The enterprise began as VI Power Company, a subsidiary of BC Electric. After 1,000 men were employed to build dams, a 3-ft gauge inclined cable car railway, a sawmill, a five and ¼ mile open wooden flume, and a 341 foot long powerhouse, the first electricity reached Victoria on September 10, 1911. The old powerhouse still stands among the alders a few hundred yards off Highway 14 as you reach Jordan River.  Today, stripped of its turbines, its generators and transformers, it is a sad and lonely reminder of the glory days when the power plant lit up a city.

 

It took a woman of pioneering spirit to join her husband in the primitive circumstances.  Katherine was the daughter of Hannah Maynard, a woman who created her own niche and gained an international reputation in a relatively new field – photography – and in a male-dominated society, at that.  For Katherine Walker, raising her five children in a relatively inaccessible pioneer community meant drawing on resources she would have come by naturally with her mother’s example.

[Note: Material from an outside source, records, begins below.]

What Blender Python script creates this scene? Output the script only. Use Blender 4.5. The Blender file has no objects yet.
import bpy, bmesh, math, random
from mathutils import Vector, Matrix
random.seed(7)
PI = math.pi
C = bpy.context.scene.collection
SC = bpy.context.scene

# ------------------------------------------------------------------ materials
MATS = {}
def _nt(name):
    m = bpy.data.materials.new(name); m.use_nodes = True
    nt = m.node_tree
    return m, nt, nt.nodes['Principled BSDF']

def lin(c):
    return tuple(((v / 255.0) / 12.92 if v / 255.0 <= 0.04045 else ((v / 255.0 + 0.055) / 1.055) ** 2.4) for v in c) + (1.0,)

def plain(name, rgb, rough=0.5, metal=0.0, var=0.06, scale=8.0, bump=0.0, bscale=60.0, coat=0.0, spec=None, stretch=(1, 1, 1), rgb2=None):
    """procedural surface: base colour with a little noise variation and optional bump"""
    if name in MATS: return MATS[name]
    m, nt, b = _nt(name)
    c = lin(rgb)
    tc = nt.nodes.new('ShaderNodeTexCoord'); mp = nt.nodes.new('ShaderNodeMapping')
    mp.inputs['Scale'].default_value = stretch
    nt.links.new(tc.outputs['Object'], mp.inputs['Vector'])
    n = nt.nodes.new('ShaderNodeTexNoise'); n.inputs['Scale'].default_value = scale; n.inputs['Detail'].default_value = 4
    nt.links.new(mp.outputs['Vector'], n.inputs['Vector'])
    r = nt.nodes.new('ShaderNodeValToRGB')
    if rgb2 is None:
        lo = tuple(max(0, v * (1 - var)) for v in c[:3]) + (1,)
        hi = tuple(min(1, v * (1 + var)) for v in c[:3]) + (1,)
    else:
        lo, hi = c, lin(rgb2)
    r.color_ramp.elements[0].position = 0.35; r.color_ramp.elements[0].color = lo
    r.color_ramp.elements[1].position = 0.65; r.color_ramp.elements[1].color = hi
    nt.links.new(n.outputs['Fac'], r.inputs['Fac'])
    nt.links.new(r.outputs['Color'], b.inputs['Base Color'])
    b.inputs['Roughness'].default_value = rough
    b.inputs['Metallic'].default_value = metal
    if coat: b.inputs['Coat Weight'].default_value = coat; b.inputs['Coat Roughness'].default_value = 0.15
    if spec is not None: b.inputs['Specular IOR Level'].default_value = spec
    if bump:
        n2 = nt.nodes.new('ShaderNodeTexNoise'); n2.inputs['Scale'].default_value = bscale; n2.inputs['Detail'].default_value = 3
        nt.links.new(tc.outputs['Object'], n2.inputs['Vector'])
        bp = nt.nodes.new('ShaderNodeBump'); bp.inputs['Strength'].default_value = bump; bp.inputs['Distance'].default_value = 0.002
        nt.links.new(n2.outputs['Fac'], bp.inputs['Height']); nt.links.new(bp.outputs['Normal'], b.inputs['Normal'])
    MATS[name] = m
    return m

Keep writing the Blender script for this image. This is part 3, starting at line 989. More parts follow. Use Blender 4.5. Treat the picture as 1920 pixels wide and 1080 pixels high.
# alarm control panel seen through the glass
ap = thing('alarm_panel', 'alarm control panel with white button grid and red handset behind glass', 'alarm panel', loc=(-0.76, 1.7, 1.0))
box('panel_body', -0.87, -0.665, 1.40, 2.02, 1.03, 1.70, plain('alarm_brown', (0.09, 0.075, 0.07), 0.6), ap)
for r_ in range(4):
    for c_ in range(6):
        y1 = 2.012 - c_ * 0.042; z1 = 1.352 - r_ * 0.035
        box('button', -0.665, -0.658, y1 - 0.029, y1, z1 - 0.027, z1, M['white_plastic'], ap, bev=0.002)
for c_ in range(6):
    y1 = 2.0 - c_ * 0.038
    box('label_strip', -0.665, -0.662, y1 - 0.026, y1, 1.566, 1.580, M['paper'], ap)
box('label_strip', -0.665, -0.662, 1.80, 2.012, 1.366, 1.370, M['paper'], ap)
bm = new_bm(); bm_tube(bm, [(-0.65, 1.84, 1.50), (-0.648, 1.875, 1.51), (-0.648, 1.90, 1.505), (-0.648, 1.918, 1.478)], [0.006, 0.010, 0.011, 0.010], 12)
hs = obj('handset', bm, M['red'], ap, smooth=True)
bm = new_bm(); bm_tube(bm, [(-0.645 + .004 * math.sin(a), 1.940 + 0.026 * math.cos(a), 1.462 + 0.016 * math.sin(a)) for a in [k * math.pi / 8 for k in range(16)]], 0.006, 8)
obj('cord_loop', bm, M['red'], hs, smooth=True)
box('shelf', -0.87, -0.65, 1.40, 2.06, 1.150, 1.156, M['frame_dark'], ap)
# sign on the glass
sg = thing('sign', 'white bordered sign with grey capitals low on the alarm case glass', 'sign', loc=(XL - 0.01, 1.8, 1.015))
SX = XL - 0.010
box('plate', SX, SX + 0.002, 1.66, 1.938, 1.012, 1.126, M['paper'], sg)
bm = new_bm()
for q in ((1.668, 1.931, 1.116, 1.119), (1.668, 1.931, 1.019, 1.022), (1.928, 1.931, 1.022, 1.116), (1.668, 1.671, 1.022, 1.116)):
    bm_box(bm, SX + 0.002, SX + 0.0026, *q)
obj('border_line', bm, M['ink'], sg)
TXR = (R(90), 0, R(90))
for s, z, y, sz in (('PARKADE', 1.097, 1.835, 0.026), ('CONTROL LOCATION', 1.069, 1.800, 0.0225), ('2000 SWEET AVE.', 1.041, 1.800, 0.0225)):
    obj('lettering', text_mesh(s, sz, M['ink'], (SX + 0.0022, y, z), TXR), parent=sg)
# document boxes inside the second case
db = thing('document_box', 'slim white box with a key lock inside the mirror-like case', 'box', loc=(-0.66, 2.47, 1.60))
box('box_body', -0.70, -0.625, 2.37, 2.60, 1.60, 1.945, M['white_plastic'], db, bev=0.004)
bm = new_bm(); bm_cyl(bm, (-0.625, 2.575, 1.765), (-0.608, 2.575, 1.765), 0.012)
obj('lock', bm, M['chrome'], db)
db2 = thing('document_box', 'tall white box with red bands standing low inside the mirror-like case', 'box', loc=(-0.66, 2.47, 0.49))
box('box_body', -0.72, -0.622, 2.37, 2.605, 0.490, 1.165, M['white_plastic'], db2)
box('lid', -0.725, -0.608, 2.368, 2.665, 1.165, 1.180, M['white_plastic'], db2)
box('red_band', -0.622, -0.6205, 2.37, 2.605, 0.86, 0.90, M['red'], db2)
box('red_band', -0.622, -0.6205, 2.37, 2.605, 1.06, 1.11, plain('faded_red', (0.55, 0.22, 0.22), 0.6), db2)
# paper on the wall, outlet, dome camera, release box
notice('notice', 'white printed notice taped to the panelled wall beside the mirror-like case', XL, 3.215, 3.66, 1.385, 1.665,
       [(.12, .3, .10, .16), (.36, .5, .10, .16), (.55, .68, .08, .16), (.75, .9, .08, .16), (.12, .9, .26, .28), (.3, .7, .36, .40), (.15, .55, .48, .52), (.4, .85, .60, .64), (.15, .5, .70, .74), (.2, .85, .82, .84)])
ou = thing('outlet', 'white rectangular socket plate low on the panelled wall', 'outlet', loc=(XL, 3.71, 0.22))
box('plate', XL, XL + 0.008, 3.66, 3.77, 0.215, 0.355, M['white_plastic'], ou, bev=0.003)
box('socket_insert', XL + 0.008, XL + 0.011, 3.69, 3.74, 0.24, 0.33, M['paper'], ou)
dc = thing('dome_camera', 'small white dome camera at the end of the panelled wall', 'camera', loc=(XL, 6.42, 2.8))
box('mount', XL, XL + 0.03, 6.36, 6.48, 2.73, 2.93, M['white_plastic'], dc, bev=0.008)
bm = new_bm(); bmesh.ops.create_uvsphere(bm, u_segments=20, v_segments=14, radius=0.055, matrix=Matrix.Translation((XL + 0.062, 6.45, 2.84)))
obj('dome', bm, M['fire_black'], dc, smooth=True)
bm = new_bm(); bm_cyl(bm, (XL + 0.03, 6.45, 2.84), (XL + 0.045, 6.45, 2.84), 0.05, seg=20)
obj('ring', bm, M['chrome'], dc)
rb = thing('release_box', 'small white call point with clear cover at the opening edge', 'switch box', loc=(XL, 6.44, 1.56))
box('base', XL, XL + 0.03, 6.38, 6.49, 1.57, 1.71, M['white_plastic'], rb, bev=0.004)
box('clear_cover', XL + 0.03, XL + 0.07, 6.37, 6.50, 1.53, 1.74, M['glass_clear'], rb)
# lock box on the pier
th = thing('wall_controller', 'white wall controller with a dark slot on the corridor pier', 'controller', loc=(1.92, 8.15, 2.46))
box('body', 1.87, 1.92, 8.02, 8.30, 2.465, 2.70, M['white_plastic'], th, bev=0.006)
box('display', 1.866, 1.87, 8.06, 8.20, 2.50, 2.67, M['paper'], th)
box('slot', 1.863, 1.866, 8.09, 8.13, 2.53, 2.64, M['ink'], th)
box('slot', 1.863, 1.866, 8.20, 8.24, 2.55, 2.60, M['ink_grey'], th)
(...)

When dynamite blasting took place at the site and the Walker family was in tents on the beach, we’re told she placed an enamel dishpan as protection over her baby son’s head. Believing that happy families produced good employees, “D I” gave great leadership to the Company town.  He encouraged facilities for sports, including basketball, tennis and badminton. By 1920 he’d even established an orchestra playing to Saturday night dance crowds, a little oasis of revelry at the end of a winding gravel road.

With the drama of the massive power operation, the range of fine homes that stood in the town during the 1920s to 1950s and the social events led by the town’s leading couple, Jordan River attracted not only Canada’s vice-regal pair, Lord and Lady Willingdon, but many other guests from afar.  In 1935 “D I” built the Jordan River Hotel, a social centre until lost to fire in 1984.

This era, like others in an ever-changing economy, is seen no more.